Dataset records:
---

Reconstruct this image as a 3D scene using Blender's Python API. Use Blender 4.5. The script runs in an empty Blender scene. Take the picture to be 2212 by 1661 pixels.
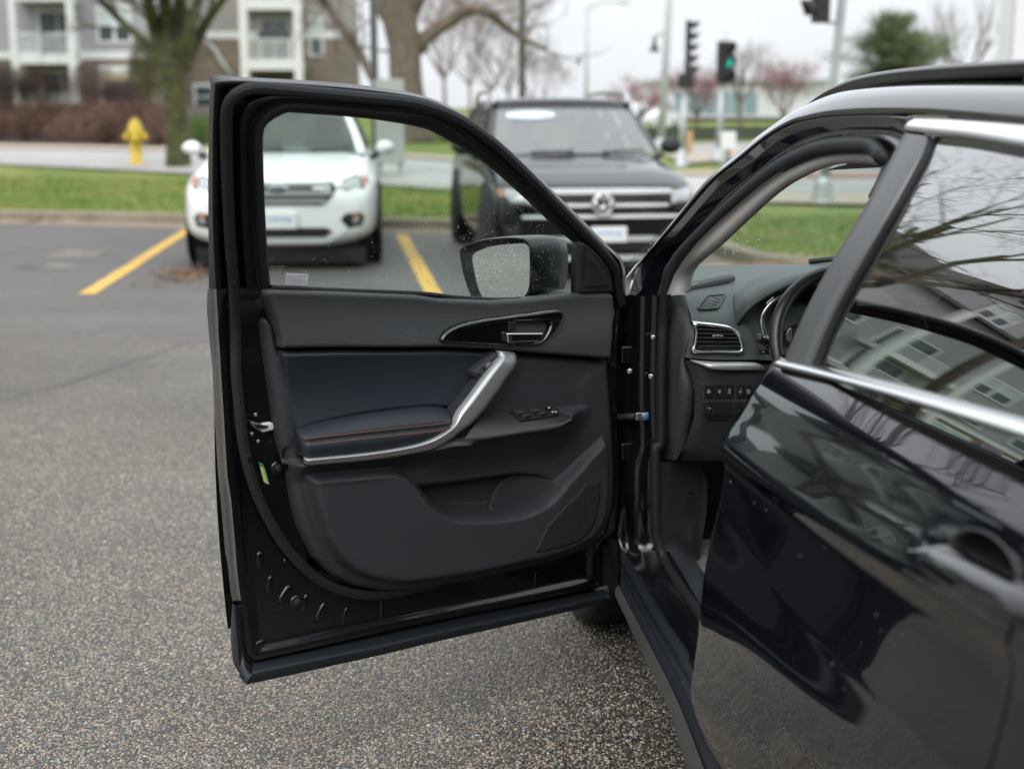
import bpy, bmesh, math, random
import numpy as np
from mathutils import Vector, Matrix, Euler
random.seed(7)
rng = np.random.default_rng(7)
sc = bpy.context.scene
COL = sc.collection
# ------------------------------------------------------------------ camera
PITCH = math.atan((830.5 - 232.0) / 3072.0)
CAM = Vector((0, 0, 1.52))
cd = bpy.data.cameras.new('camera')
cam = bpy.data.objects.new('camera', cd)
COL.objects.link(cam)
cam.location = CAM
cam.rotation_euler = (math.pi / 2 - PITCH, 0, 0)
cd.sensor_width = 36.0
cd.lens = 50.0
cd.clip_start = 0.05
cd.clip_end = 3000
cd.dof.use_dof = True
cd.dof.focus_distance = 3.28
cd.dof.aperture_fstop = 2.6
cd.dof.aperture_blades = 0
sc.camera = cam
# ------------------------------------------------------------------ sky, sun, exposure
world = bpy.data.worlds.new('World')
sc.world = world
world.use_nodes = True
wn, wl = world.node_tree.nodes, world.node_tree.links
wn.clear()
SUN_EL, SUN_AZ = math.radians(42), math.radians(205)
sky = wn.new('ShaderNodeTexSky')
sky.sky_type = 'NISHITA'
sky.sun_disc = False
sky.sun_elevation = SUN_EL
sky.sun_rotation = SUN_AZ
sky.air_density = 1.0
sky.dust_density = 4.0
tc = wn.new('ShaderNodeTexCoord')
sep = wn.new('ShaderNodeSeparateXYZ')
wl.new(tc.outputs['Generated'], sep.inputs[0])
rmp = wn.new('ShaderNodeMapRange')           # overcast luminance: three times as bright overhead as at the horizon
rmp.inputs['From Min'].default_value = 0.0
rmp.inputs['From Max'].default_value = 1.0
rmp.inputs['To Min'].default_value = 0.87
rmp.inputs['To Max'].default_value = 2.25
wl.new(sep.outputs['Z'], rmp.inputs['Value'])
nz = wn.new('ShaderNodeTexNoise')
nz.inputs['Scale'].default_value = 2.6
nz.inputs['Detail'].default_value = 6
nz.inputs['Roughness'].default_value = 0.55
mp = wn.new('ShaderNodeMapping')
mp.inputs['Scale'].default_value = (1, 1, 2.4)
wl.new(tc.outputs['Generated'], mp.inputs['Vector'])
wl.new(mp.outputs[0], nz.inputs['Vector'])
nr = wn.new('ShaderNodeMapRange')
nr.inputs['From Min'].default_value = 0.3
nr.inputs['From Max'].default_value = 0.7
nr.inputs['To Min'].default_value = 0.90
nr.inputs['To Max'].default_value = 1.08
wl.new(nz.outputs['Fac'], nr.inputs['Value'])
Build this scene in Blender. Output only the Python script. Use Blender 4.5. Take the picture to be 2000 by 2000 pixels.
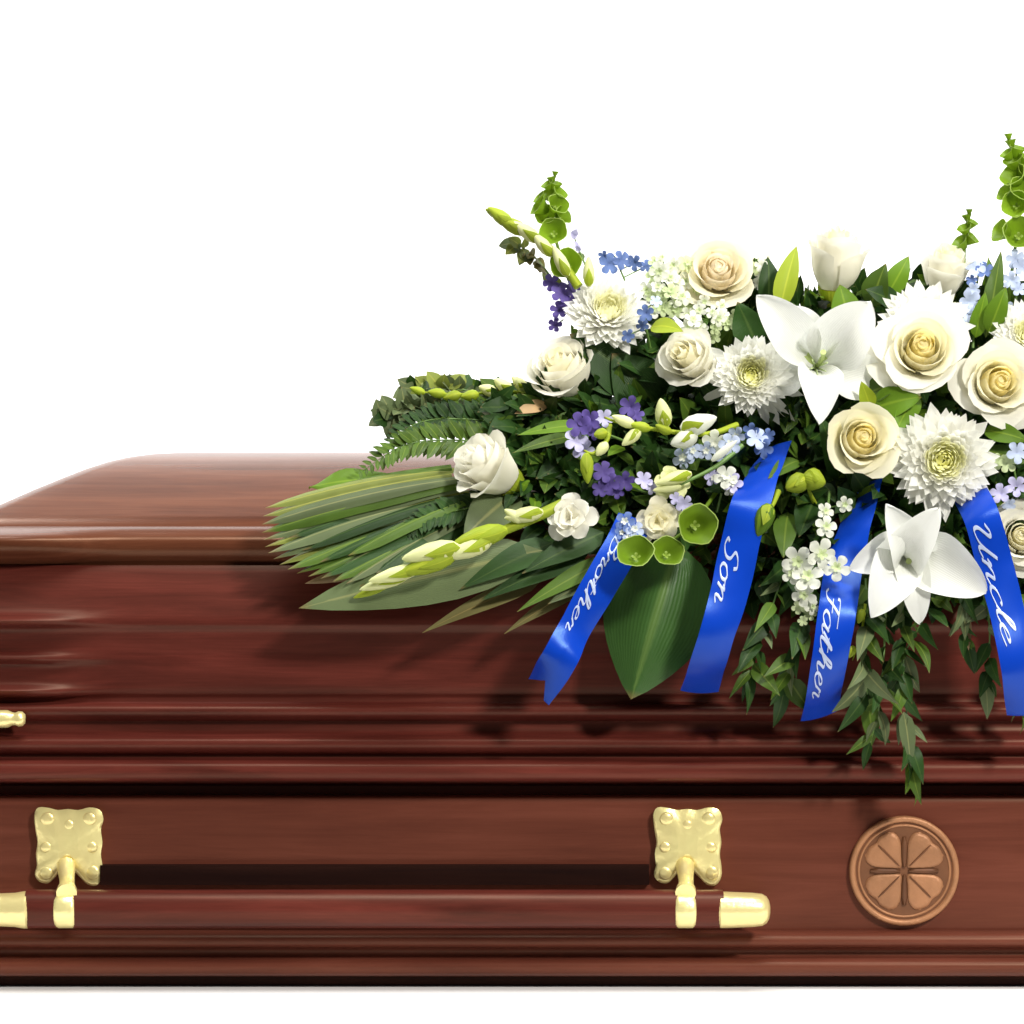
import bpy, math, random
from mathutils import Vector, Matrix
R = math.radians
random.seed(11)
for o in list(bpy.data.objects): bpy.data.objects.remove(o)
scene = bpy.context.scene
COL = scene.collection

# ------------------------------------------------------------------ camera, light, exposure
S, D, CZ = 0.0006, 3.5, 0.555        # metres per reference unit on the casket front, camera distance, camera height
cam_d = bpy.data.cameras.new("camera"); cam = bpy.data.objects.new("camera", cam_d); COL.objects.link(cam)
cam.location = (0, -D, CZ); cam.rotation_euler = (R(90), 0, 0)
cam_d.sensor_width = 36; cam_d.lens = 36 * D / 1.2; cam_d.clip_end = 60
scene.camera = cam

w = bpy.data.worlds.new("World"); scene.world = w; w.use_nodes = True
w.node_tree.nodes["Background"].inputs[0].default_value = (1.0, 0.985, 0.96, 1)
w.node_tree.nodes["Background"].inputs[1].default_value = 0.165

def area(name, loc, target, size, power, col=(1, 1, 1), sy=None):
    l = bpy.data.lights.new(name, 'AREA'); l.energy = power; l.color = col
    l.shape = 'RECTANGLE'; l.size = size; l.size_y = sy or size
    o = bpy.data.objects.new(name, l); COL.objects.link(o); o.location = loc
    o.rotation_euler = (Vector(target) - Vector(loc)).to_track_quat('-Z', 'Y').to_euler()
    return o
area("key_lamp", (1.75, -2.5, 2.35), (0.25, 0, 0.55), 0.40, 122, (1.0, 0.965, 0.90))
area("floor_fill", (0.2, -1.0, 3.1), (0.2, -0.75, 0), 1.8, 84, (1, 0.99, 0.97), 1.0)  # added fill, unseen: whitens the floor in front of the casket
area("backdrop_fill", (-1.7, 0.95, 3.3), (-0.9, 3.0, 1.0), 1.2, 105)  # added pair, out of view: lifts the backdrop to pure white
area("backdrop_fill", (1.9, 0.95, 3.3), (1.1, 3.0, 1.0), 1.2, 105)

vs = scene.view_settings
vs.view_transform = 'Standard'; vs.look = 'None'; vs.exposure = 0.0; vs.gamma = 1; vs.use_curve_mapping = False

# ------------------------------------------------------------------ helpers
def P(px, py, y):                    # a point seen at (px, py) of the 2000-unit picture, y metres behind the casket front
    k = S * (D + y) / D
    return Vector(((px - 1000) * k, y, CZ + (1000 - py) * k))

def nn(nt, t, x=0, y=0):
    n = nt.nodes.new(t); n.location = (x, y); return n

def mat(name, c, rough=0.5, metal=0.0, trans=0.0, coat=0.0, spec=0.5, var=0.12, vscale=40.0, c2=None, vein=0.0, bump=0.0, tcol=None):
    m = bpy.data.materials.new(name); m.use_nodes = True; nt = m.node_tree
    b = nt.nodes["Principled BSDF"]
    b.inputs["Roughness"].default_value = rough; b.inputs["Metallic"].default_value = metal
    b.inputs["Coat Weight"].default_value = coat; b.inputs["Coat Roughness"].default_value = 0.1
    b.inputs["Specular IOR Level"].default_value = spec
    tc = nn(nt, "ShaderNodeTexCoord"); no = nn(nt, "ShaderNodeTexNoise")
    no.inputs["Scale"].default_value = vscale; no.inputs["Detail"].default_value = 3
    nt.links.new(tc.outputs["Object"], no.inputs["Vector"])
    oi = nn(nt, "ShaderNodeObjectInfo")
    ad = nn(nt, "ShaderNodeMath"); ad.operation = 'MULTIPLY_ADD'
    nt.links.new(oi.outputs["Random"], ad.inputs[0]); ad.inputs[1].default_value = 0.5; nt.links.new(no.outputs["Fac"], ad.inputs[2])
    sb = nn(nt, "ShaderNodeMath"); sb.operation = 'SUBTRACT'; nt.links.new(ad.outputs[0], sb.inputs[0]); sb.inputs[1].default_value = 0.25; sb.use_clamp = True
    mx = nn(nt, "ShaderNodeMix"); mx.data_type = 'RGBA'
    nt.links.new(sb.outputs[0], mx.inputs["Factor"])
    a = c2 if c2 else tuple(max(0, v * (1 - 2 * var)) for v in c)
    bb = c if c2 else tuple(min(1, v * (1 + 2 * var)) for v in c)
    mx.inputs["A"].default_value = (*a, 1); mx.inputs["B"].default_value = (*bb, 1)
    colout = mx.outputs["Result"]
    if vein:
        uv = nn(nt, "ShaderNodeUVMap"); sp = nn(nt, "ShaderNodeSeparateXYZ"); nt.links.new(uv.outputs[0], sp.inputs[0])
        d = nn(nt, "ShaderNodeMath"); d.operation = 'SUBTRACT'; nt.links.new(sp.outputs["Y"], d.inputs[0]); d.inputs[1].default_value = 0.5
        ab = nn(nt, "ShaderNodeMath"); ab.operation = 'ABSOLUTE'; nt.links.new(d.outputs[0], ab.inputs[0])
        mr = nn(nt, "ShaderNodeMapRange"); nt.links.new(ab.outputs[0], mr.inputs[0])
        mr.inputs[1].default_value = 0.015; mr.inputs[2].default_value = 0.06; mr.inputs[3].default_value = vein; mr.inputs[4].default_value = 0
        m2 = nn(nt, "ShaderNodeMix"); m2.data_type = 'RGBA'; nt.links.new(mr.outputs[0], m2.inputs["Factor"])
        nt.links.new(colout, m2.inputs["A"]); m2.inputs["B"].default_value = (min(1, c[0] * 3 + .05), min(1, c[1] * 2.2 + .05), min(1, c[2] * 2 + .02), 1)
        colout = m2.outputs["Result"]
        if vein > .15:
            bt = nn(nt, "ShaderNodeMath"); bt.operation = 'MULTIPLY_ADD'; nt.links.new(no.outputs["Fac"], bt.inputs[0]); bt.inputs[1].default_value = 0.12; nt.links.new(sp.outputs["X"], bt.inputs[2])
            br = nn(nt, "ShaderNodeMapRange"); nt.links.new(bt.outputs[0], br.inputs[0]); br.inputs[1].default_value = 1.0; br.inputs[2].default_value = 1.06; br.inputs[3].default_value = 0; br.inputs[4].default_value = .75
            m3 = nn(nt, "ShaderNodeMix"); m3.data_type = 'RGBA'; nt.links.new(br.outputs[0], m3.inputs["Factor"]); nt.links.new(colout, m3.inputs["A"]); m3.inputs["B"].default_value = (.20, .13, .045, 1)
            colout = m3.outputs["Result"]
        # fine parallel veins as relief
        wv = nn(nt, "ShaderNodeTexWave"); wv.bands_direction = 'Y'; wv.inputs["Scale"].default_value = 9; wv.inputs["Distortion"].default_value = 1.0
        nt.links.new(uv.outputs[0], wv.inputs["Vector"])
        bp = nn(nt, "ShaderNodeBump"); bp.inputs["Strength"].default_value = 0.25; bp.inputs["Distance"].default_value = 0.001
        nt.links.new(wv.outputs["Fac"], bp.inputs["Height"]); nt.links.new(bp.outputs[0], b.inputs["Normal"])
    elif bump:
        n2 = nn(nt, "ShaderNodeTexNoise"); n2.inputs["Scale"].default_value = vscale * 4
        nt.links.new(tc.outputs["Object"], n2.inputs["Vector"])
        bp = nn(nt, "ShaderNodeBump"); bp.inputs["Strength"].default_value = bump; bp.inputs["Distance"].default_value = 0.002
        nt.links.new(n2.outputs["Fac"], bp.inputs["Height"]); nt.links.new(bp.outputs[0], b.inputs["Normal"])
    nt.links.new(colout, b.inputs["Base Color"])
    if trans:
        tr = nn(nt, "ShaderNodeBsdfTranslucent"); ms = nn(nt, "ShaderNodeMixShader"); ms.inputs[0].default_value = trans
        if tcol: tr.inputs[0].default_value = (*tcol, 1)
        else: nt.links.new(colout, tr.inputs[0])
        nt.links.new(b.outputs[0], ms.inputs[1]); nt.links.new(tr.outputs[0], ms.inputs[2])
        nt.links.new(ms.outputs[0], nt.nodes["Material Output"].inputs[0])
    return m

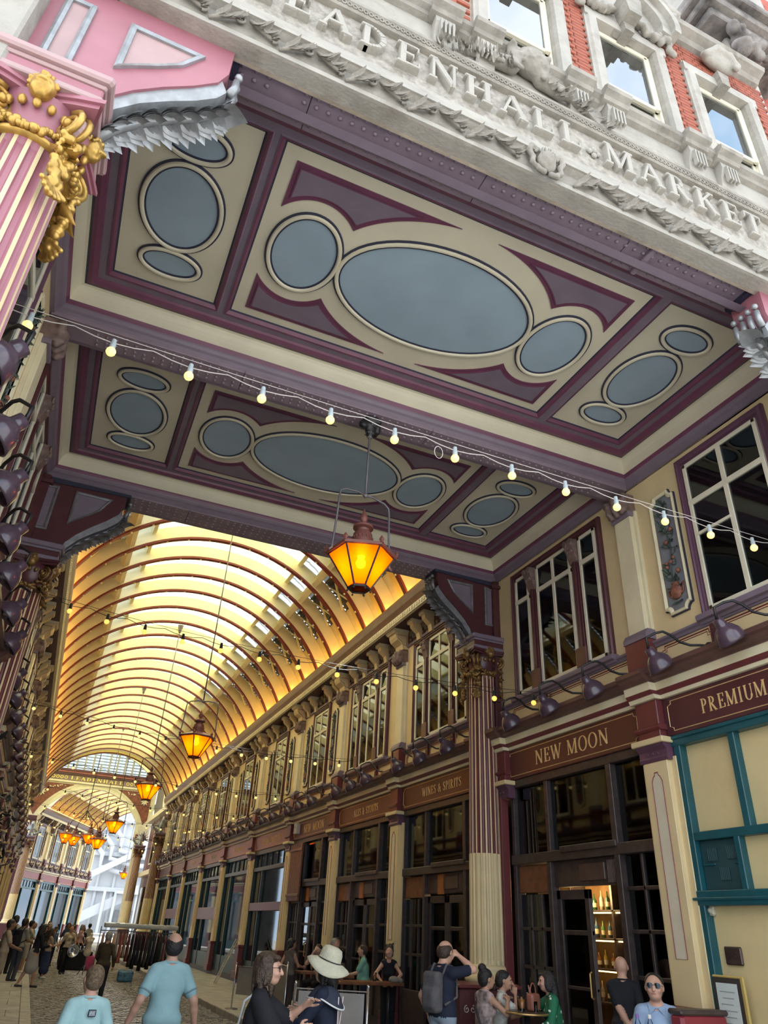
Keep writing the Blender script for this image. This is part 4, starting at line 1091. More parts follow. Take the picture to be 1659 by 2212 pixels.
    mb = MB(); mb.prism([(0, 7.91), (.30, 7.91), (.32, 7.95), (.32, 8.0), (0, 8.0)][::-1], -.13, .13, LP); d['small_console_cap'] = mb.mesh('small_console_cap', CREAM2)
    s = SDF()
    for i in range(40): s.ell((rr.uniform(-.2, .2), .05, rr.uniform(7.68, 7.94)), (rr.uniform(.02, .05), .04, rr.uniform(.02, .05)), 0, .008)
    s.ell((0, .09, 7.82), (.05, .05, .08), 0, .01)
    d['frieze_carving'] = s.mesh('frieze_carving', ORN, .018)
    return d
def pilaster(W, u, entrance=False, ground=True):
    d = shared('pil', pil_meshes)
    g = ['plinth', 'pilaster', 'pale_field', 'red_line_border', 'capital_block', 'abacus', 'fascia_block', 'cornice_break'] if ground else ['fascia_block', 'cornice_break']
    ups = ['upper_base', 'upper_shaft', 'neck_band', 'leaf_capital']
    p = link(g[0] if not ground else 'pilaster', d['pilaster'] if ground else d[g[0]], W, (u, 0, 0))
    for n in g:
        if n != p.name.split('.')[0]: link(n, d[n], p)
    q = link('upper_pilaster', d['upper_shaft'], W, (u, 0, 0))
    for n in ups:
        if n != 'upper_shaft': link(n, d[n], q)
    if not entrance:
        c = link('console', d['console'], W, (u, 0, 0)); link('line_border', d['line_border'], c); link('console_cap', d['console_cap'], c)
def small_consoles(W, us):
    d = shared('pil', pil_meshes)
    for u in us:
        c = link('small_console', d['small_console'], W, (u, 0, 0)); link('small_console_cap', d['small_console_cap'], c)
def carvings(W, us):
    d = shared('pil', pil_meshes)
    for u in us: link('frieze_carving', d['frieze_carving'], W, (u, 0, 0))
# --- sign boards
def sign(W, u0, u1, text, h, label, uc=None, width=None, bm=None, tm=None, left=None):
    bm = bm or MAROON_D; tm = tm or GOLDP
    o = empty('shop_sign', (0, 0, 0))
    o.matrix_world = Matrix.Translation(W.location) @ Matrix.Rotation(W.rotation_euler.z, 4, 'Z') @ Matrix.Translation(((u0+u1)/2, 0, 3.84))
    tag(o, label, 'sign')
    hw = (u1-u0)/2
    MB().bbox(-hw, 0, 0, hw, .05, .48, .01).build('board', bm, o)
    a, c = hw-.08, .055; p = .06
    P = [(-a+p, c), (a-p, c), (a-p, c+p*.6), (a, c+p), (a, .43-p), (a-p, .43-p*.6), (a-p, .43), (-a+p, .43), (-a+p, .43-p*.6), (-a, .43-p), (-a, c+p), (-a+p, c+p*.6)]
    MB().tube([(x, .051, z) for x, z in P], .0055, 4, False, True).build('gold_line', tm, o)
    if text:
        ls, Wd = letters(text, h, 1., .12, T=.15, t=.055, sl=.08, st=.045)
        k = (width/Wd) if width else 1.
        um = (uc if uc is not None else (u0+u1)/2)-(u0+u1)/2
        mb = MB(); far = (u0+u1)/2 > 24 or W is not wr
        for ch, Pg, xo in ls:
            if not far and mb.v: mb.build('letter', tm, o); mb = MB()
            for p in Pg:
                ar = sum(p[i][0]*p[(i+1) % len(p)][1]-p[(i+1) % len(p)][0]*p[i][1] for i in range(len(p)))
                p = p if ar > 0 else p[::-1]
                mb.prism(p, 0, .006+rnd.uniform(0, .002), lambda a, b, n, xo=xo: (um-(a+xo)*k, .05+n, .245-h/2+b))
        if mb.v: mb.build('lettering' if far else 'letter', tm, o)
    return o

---

Goal:
Find the lines holding "empty" and list every one.

Full solution:
Reconstruct this image as a 3D scene using Blender's Python API. Use Blender 4.5. The script runs in an empty Blender scene. Take the picture to be 2212 by 1661 pixels.
    o = empty('shop_sign', (0, 0, 0))